Recent California Developments:

• Racist police terror remains in the spotlight, with marches for justice for Oscar Grant, the unarmed young black man who was executed two years ago by a transit cop, and to protest the military operations planned for shutting down the camps of demonstrators.  Mayor Jean Quan and the Oakland City Council manipulated last week’s fatal shooting of a young man near the downtown Oakland encampment in an attempt to justify their cops’ clearing the Occupation from Oscar Grant Park (with dozens of arrests) early on Monday, November 14. But other encampments fed marches back to the Plaza, where new General Assemblies were held.

• On Veterans Day, vets marched to the police station to protest the attacks on two Iraq War veterans: Scott Olson, whose skull was fractured by a projectile shot by the police, and Kayvan Sabehgi, who suffered a lacerated spleen after the cops beat him while he was walking alone in central Oakland. The vets linked this brutality to racist unemployment and the long history of racist and criminal police actions against black, Latino and immigrant youth in Oakland. As one vet who spoke at the demonstration put it, “I did not serve and protect you, the 99%. I protected corporate America’s profits around the world.”

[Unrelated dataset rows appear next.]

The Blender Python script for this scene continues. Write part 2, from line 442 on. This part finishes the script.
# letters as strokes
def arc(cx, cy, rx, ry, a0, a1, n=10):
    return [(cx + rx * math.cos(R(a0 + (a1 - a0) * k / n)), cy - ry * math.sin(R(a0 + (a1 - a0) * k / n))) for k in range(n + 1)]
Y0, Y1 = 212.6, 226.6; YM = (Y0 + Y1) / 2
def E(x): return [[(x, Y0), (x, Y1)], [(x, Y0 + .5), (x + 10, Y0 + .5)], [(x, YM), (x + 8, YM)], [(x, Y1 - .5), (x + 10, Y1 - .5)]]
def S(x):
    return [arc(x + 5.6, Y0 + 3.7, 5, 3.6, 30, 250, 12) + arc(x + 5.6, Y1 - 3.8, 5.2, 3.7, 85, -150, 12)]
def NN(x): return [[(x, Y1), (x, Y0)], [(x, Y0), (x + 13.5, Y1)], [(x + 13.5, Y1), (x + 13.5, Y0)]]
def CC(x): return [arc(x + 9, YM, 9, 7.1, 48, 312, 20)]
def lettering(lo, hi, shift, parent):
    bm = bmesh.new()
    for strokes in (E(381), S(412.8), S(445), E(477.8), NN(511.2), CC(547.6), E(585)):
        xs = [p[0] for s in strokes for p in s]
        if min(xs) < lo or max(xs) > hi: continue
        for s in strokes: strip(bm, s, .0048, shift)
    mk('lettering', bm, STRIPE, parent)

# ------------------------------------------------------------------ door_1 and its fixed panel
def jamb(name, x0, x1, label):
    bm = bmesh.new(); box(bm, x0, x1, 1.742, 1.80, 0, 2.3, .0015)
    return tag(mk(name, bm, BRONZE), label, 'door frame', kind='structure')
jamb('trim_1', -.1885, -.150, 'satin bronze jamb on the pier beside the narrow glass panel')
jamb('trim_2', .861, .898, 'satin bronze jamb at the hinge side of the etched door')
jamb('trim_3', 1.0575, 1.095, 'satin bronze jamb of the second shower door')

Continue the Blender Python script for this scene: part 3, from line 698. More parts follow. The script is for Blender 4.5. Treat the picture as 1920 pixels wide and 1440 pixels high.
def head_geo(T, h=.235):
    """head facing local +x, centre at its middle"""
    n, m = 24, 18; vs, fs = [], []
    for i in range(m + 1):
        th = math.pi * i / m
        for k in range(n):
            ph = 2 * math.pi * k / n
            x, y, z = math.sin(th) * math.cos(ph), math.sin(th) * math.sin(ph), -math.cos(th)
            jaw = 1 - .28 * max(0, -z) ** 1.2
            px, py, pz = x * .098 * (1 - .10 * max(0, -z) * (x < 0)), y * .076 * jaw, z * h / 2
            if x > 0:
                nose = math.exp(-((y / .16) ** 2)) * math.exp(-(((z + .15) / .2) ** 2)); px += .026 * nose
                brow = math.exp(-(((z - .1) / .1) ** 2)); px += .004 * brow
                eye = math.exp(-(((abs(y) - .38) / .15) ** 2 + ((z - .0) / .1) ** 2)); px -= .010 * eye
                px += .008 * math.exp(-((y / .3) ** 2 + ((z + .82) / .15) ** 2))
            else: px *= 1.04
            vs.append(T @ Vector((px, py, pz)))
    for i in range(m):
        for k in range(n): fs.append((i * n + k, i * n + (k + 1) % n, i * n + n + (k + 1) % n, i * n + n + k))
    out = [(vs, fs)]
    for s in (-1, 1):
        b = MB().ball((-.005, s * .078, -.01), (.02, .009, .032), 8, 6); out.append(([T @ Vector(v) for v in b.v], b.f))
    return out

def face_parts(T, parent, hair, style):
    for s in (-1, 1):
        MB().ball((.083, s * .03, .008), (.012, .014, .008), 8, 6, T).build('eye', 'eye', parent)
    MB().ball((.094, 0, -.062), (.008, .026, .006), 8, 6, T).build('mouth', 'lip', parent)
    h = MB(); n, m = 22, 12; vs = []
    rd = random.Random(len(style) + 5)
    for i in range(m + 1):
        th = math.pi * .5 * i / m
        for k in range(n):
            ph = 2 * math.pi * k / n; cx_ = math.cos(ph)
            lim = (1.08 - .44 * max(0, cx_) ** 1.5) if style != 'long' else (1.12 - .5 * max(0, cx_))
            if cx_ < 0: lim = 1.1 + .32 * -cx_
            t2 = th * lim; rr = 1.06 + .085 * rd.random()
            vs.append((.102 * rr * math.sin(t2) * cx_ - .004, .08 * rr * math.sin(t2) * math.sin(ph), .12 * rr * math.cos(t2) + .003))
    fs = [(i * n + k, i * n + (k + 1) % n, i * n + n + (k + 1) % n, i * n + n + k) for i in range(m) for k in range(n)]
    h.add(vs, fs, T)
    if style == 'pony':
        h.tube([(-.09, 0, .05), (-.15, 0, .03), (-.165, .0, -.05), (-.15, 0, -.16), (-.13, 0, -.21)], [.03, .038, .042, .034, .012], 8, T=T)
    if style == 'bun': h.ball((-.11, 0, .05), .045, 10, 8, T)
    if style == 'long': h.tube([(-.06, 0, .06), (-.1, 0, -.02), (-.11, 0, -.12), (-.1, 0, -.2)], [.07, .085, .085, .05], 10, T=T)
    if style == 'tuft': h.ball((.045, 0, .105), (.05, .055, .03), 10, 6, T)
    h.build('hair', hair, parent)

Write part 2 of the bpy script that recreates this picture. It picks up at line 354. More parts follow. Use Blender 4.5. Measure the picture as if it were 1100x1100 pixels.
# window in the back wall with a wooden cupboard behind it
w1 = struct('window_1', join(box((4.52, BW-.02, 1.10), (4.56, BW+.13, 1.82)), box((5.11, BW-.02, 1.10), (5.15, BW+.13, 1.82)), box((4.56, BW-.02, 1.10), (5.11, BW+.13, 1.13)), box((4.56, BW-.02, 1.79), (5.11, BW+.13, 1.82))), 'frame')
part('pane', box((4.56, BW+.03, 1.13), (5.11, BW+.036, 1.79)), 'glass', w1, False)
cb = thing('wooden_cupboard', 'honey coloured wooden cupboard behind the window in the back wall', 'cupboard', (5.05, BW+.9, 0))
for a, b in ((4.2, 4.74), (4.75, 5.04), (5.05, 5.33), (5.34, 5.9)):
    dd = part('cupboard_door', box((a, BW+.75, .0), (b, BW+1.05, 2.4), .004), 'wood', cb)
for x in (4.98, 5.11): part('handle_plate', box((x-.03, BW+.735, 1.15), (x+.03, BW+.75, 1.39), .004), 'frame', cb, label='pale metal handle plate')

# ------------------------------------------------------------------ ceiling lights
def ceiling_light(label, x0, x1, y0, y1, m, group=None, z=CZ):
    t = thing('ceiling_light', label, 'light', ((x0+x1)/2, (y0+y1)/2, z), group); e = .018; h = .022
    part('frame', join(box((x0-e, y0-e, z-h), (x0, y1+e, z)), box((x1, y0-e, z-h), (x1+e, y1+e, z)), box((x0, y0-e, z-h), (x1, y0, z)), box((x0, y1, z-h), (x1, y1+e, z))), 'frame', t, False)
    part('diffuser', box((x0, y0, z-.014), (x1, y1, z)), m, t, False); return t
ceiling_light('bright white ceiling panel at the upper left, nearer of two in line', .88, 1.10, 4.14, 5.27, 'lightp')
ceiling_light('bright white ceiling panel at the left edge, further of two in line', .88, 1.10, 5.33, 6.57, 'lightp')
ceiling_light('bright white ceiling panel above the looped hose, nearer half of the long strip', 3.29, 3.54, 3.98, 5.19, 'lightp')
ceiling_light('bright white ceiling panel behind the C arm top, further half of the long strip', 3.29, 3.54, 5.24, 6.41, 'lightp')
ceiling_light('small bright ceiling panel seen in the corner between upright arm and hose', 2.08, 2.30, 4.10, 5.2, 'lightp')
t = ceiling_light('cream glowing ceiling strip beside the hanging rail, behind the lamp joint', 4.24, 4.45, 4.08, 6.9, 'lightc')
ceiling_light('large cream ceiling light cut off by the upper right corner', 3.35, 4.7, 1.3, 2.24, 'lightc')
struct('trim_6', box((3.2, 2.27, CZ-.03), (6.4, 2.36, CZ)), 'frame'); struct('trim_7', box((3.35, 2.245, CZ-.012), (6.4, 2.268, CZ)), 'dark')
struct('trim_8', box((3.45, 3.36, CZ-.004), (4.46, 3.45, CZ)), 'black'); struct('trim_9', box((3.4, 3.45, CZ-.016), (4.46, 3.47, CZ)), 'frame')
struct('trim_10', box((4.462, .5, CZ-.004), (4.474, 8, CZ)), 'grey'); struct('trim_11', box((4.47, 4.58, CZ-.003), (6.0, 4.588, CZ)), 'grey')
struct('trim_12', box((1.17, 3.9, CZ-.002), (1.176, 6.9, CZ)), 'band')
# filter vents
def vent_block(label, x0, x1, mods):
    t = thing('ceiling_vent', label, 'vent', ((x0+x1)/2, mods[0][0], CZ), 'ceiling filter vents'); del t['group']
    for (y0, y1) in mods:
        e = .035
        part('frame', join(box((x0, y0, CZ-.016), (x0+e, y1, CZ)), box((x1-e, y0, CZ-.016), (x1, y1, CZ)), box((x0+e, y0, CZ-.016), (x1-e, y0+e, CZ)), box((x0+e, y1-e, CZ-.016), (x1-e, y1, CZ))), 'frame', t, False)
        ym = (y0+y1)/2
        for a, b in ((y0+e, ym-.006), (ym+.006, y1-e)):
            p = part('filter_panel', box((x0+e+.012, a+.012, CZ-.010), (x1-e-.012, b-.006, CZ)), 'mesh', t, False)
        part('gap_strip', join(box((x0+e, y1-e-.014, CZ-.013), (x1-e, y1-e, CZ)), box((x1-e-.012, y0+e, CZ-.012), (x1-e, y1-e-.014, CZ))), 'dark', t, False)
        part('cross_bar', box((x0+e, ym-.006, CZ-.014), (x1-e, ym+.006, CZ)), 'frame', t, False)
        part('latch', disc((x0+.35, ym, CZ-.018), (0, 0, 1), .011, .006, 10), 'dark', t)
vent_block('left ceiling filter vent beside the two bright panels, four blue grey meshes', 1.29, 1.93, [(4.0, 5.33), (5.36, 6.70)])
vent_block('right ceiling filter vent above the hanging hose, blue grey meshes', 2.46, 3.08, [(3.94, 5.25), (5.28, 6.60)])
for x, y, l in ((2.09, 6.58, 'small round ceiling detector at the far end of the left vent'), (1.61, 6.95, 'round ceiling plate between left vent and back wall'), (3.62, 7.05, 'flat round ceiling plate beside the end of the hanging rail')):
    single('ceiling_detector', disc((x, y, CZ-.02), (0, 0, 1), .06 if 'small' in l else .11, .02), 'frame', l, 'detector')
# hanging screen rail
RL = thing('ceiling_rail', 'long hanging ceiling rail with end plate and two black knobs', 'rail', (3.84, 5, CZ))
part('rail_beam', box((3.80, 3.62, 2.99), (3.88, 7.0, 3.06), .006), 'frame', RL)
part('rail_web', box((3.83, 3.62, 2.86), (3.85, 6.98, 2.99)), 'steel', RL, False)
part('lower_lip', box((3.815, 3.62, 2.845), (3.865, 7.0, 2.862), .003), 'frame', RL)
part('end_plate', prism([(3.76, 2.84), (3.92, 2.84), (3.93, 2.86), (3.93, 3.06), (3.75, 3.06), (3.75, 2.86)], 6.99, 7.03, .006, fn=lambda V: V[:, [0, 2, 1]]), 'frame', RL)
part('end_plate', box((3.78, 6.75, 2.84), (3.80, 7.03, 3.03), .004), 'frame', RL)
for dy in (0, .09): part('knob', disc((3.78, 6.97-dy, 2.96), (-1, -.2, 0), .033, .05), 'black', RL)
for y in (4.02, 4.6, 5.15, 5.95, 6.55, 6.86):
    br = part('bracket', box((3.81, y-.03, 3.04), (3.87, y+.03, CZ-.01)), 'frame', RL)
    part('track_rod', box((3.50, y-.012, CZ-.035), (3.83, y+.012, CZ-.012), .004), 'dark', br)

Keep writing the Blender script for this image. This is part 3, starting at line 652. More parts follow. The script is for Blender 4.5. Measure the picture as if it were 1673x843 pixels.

• The general strike inspired and escalated existing battles on California campuses to protest the banks, budget cuts, and racist inequality. Police attacked protesters at the University of California-Berkeley, brutally dismantling a tent camp there. In response, Berkeley faculty and students called a campus-wide strike on November 15, with a march (joined by Occupy Oakland) of 2,000 through the city and a rally at Berkeley High School. In solidarity, students at several Cal State campuses have staged walkouts. Cal State faculty voted to strike two campuses that serve the black and Latino communities in the East Bay and Los Angeles. The UC regents canceled their November 16 meeting for fear of being confronted by the Occupy movement.

• A march on Wells Fargo Bank protested profiteering by private-sector immigrant detention centers around the country. Bilingual chants emphasized the racist attacks on immigrant and black workers.

• Other marches have focused on the devastation of public services. These actions dovetail with a confrontation between the Okland Board of Education and a group of parents, teachers and students who oppose the closing of five public schools.

• Workers and community groups are continuing to organize to challenge evictions and prevent bank foreclosures. In Stockton, California, the Occupy movement has shut down several banks.